Doc Gooden and Darryl Strawberry finally tell their story in ESPN's 30-for-30 documentary

Amazin' Clubhouse editor Rick Laughland caught up with Doc Gooden to get his thoughts on the premier of "Doc & Darryl" and his inspiration for telling his story.

SAYREVILLE, N.J.---It wasn’t an easy story for either player to tell, but former baseball superstars Doc Gooden and Darryl Strawberry finally opened up about their tumultuous relationship, battles with addiction and rough upbringing in the premier of ESPN’s  30-for-30 documentary: 'Doc & Darryl,' which debuted Thursday night.

Gooden and Strawberry became the poster boys for the 1986 World Champion Mets, a team that would live in infamy as cast of colorful characters who made their own rules and captured New York City by storm with their swagger and bravado.

While both Gooden and Strawberry were at the heart of the ultra-talented, but often times dysfunctional squad, both players felt that the 30-year anniversary was the perfect time to tell their side of the story.

 “It just kind of happen,” Gooden told Amazin’ Clubhouse of his decision to partake in the documentary. “A lot of people were saying, ‘Doc said this, Darryl said that, they don’t really get along’ and all those kind of rumors. We wanted them to hear it from us.”

Gooden revealed details about his checkered past in the documentary along with his memoir entitled, Doc, which chronicles his rise to stardom, bouts with addiction and overcoming his personal demons to get his life back on track. A soft-spoken and shy man by nature, Gooden admits that facing his issues head on in a public forum has helped to speed up his road to recovery.

“Oh definitely, what started that is when I did Celebrity Rehab, it wasn’t about T.V, it was about finding myself,” Gooden said. “Then I came out with my book and documentary and for me to get better and continue to get better, I should tell my story. There were some dark moments that I didn’t feel comfortable talking about, but you’re only as sick as your secret.”

In Gooden’s eyes, his revelation has shown his children the real-life dangers of straying off the right path.

"I say ‘look I went through all the suffering and pain for you guys, you don’t have to do that’. ‘I see how it was when I wasn’t at birthday parties, I missed your games, or I’d show up high or something, you know how that feeling was and you don’t want that for your kids.’”

It’s a hard lesson learned for a 19-year old pitching Phenom who burst onto the Major League scene in 1984 and won a Cy Young Award just one-year later. Gooden’s promise and potential was never fully realized as substance abuse plagued him throughout his playing days and derailed a potentially legendary career.

Gooden’s drug problems didn’t stop after retirement as he was arrested several times and incarcerated for seven months in 2006 for violating the terms of his probation.

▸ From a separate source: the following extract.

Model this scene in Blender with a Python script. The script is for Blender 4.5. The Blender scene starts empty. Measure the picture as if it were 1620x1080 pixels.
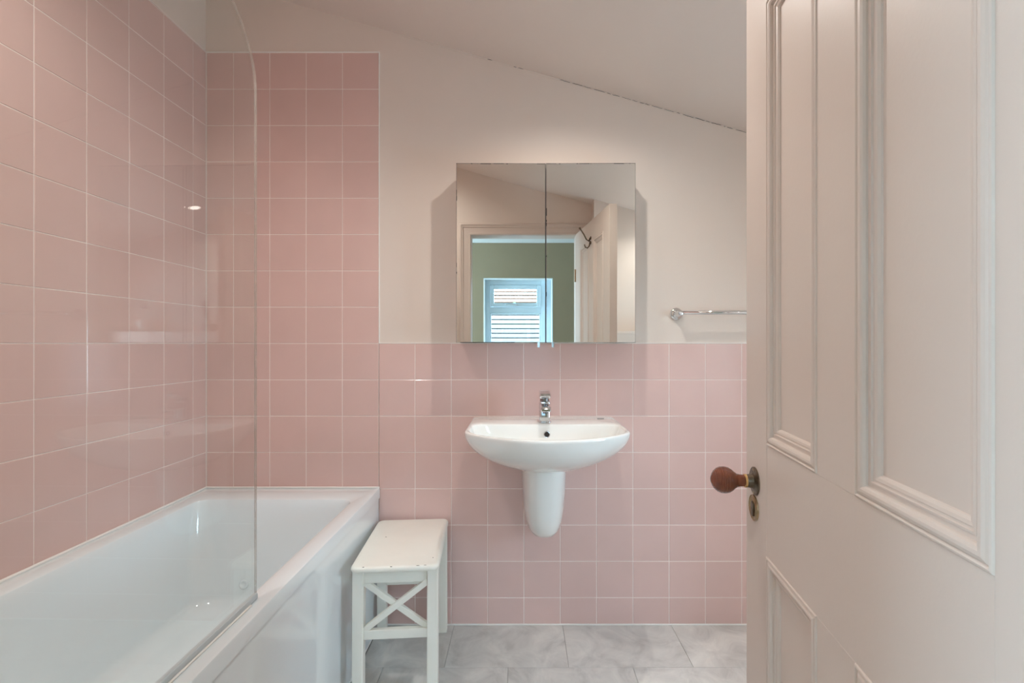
import bpy, math, random
from mathutils import Vector, Matrix
random.seed(7)
S = bpy.context.scene
COL = S.collection
PI = math.pi

# ------------------------------------------------------------------ camera, light, exposure
cam_d = bpy.data.cameras.new('camera')
cam = bpy.data.objects.new('camera', cam_d); COL.objects.link(cam)
cam.location = (0, 0, 1.162); cam.rotation_euler = (PI/2, 0, 0)
cam_d.sensor_width = 36; cam_d.lens = 36*732/1620
cam_d.shift_x = -14/1620; cam_d.shift_y = 3/1620
cam_d.clip_start = 0.01
S.camera = cam

W = bpy.data.worlds.new('world'); S.world = W; W.use_nodes = True
wn = W.node_tree; bgn = wn.nodes['Background']
bgn.inputs[0].default_value = (0.585, 0.81, 1.0, 1); bgn.inputs[1].default_value = 27

S.view_settings.view_transform = 'Standard'
S.view_settings.look = 'None'
S.view_settings.gamma = 1
S.view_settings.use_curve_mapping = False
S.view_settings.exposure = 0.02
S.cycles.max_bounces = 14; S.cycles.diffuse_bounces = 8; S.cycles.glossy_bounces = 6
S.cycles.transparent_max_bounces = 16; S.cycles.transmission_bounces = 8
S.cycles.sample_clamp_indirect = 6

DOWN = [(0.175, 1.36, 33), (0.93, 0.65, 16), (-0.83, 0.74, 48)]      # x, y, watts of the ceiling downlights
WARM = (1.0, 0.955, 0.90)
def zc(x): return 2.30 - 0.283*x
def portal(name, loc, rot, sx, sy):
    l = bpy.data.lights.new(name, 'AREA'); l.shape = 'RECTANGLE'; l.size = sx; l.size_y = sy
    l.cycles.is_portal = True
    o = bpy.data.objects.new(name, l); COL.objects.link(o); o.location = loc; o.rotation_euler = rot
portal('hall_window_portal', (-0.025, -1.24, 1.30), (PI/2, 0, PI), 0.62, 1.0)
portal('side_window_portal', (1.83, .79, 1.06), (PI/2, 0, PI/2), 0.46, 0.72)
portal('added_window_portal', (-2.15, -0.45, 1.35), (PI/2, 0, -PI/2), 0.9, 1.4)  # portal of the unseen window added to fill the hall with daylight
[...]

The former four-time All-Star often cites those dark days in prison as a turning point in his life and the moment when he finally started to come to grips with the fact that he had lost control.

 “Unfortunately you have to have someone that you really trust, that’s not going to judge you,” said Gooden of seeking help for his drug issues. “Just going to talk to you as a person and coach you. The main thing when you’re looking in the mirror, you know exactly what you’re dealing with, you can’t fool yourself.  It’s something that you can’t be happy with.”

The “Doc & Darryl” documentary serves to tell the dynamic duo's untold story from their perspective and how they evolved from squabbling teammates to lifelong friends. Gooden and Strawberry’s cautionary tale urges young people to face their addiction problems head on  in order to overcome them, and ultimately help others.